5. Church Numerals and Arithmetic

Contents

Working System

This chapter stays in untyped lambda encodings of naturals (Church numerals), executed as Python functions.

5. Church Numerals and Arithmetic#

Goal. Represent natural numbers as higher-order functions and build arithmetic operators.

You will learn

  • Church numerals as iterators and how to convert to/from Python integers

  • How successor, addition, and multiplication are definable as lambda terms

  • How pairs let you implement predecessor by state-passing iteration

  • How to build basic predicates such as is_zero and leq

  • How to validate algebraic laws by small finite checks

Roadmap#

  1. Define Church numerals and conversions (church, to_int, from_int).

  2. Implement succ, add, and mul and test them on small inputs.

  3. Implement Church pairs and use them to define pred.

  4. Build basic predicates (is_zero, leq) from arithmetic.

  5. Validate laws (associativity, distributivity) by computation.

Definition (Church Numerals)

A natural number n is encoded as a function that applies another function n times.

n λf. λx. f^n(x)

def church(n):
    return lambda f: (lambda x: _iterate(f, x, n))

def _iterate(f, x, n):
    for _ in range(n):
        x = f(x)
    return x

def to_int(n):
    return n(lambda k: k + 1)(0)

zero = church(0)
one = church(1)
two = church(2)
three = church(3)

Definition (Successor)

succ n λf. λx. f (n f x).

succ = lambda n: (lambda f: (lambda x: f(n(f)(x))))

def from_int(n):
    current = zero
    for _ in range(n):
        current = succ(current)
    return current

Definition (Addition and Multiplication)

  • add m n λf. λx. m f (n f x)

  • mul m n λf. m (n f)

The multiplication form is eta-short. It is eta-equivalent to the fully expanded λf. λx. m (n f) x.

add = lambda m: (lambda n: (lambda f: (lambda x: m(f)(n(f)(x)))))
mul = lambda m: (lambda n: (lambda f: m(n(f))))
pow = lambda b: (lambda e: e(b))

print(to_int(add(two)(three)))
print(to_int(mul(two)(three)))
print(to_int(pow(two)(three)))
5
6
8

Definition (Pairs and Predecessor)

Predecessor is trickier. We use pairs to carry a “previous” value while iterating.

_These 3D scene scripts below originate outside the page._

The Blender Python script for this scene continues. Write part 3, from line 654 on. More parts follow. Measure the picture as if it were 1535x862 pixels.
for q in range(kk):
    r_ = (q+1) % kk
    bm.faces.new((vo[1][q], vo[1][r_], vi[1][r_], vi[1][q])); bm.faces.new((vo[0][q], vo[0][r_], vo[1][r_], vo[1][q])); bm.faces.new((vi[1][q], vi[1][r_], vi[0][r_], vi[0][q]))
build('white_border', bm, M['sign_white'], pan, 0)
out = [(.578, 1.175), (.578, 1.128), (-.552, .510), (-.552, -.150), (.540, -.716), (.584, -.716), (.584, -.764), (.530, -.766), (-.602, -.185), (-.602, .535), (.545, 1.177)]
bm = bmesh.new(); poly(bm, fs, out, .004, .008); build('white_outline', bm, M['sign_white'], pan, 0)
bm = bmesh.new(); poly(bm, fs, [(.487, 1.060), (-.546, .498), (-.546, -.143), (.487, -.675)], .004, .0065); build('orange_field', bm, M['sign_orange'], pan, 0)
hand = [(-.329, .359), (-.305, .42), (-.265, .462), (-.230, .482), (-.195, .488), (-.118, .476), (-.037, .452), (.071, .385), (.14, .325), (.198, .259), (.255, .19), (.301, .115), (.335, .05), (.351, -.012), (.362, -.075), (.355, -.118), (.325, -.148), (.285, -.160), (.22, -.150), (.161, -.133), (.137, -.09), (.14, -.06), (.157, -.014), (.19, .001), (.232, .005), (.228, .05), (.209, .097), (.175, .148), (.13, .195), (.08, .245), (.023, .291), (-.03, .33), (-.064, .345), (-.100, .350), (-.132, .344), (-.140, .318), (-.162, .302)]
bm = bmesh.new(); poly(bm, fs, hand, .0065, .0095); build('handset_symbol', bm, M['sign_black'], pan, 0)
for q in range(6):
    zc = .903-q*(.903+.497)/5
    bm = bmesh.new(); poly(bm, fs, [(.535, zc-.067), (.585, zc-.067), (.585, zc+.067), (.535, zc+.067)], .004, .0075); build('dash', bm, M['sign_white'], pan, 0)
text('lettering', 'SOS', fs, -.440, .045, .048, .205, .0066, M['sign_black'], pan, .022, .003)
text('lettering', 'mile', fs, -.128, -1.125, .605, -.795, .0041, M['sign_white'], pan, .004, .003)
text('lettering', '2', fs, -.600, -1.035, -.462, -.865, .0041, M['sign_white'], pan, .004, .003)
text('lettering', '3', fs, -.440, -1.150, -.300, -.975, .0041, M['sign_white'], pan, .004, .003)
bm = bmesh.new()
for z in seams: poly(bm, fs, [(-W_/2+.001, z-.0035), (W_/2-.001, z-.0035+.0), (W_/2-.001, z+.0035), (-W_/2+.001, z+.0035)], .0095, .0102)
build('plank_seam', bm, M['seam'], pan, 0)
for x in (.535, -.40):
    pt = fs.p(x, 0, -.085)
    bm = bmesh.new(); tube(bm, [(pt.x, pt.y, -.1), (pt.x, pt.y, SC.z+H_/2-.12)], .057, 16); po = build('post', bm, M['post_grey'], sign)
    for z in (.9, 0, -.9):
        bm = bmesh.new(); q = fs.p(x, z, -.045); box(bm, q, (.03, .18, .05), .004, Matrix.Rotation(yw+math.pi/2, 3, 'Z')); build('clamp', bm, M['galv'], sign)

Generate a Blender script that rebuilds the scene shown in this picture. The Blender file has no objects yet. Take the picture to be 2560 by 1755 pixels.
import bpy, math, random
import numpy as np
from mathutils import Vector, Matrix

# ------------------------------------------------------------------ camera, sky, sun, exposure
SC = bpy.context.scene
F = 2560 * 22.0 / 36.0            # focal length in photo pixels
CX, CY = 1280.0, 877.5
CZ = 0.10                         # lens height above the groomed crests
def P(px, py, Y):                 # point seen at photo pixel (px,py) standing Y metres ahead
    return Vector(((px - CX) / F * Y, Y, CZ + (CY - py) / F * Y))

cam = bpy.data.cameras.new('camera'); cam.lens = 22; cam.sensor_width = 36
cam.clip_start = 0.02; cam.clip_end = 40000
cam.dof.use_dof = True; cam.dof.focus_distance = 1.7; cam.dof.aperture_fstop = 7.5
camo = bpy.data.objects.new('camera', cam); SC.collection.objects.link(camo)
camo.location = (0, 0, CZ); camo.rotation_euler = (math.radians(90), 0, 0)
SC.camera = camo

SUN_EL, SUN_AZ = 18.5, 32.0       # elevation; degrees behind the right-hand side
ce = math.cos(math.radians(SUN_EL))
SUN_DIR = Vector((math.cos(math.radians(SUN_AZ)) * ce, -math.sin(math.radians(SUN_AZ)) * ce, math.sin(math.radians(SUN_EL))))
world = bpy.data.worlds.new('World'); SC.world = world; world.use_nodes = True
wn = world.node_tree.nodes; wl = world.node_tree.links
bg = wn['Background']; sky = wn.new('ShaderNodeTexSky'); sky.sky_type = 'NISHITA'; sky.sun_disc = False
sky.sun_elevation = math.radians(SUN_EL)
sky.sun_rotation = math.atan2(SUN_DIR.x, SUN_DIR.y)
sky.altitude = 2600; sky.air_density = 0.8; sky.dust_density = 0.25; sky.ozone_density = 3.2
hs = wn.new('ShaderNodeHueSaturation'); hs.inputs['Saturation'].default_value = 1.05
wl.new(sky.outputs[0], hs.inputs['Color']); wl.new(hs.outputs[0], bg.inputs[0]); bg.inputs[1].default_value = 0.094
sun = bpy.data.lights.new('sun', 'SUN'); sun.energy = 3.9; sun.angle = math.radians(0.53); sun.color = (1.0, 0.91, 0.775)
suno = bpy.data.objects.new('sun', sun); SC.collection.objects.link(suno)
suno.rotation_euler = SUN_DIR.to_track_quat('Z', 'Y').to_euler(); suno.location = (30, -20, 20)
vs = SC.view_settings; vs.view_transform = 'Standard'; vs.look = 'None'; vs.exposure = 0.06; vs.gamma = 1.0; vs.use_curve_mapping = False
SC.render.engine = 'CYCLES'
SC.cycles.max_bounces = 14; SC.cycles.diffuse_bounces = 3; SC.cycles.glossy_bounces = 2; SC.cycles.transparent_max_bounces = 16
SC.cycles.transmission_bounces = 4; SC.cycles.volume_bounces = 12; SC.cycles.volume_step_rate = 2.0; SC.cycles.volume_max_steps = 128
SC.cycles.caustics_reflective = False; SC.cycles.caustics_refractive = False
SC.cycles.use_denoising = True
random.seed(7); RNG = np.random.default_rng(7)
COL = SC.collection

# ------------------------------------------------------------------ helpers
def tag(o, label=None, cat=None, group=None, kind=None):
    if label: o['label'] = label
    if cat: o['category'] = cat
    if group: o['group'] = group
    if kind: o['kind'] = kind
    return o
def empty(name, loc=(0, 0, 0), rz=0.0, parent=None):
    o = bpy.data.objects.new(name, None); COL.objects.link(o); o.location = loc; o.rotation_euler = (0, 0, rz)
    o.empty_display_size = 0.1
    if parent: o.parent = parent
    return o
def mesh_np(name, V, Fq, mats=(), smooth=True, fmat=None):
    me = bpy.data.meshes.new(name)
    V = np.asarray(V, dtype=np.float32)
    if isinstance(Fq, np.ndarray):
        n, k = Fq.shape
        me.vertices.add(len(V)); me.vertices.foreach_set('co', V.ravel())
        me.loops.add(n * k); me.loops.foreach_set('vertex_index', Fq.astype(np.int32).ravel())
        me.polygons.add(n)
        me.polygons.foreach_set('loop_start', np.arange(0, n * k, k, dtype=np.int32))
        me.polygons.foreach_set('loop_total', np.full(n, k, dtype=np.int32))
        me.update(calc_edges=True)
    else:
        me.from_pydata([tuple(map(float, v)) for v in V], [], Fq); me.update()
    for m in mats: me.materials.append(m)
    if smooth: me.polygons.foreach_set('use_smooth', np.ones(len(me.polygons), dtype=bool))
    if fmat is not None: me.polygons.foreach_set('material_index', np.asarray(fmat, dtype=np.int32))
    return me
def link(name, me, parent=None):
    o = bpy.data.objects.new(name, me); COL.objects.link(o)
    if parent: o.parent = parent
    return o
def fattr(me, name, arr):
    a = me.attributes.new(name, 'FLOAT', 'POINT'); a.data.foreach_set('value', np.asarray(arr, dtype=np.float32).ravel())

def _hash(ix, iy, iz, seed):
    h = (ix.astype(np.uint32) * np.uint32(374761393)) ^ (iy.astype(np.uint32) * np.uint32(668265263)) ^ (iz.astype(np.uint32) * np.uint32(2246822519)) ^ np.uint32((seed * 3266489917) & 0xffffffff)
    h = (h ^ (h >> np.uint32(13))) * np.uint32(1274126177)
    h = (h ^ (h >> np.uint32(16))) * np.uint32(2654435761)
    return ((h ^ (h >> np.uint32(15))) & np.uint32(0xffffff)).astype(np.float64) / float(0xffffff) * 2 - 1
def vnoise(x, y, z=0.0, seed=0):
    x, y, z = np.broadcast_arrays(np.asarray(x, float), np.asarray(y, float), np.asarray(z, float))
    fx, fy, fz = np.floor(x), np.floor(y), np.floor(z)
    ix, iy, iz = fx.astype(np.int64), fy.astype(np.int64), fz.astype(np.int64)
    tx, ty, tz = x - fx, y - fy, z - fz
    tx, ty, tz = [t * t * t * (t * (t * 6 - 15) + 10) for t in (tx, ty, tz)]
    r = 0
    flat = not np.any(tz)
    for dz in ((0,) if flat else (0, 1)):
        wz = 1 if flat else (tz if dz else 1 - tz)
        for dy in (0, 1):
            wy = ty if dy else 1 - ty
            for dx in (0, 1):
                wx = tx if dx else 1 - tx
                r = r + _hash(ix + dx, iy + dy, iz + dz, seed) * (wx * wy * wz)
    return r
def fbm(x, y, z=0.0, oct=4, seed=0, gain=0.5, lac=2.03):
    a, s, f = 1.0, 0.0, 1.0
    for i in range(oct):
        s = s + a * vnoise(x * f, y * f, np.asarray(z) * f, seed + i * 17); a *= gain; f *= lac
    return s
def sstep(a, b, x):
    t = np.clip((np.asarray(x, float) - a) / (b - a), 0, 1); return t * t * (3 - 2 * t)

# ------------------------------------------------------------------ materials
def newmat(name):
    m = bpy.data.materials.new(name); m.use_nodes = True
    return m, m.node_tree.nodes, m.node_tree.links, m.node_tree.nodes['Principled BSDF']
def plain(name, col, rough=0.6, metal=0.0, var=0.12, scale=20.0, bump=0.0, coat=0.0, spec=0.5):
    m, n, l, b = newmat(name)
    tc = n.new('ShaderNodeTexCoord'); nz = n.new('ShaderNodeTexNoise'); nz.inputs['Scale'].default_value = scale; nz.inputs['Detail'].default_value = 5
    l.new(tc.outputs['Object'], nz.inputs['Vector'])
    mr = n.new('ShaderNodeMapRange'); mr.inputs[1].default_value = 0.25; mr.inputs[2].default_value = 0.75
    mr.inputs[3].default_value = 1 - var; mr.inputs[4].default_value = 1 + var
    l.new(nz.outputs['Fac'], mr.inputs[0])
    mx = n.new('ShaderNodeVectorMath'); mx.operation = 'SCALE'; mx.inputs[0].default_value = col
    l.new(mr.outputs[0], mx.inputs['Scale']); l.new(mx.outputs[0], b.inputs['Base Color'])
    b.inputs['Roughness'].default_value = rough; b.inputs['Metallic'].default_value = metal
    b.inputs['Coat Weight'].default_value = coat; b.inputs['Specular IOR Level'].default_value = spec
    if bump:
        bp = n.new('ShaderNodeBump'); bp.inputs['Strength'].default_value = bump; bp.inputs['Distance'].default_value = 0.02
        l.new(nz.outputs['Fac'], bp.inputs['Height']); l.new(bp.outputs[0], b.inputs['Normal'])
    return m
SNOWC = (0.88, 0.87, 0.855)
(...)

pair = lambda a: (lambda b: (lambda f: f(a)(b)))
fst = lambda p: p(lambda a: (lambda b: a))
snd = lambda p: p(lambda a: (lambda b: b))

def pred(n):
    def step(p):
        return pair(snd(p))(succ(snd(p)))
    start = pair(zero)(zero)
    return fst(n(step)(start))

sub = lambda m: (lambda n: n(pred)(m))

print(to_int(pred(three)))
print(to_int(sub(three)(two)))
2
1

Exercise

  1. Define is_zero using Church booleans.

  2. Implement leq m n (m <= n) using subtraction and is_zero.

  3. Show that add is associative by testing on a small range of numbers.

  4. Show that mul distributes over add by testing on a small range of numbers. See solution: Exercise 5 (Church Numerals)

Summary#

  • A Church numeral is an iterator: it applies a function n times.

  • succ, add, and mul can be defined purely by function composition and iteration.

  • Predecessor is defined by carrying state through an iteration (pairs).

  • Predicates like is_zero and comparisons like leq can be built from these encodings.

  • Operationally: build confidence by testing small ranges, then use induction chapters for fully general proofs.

  • Next: recursion via fixpoints and how to make Church-style recursion work in eager Python (Chapter 6).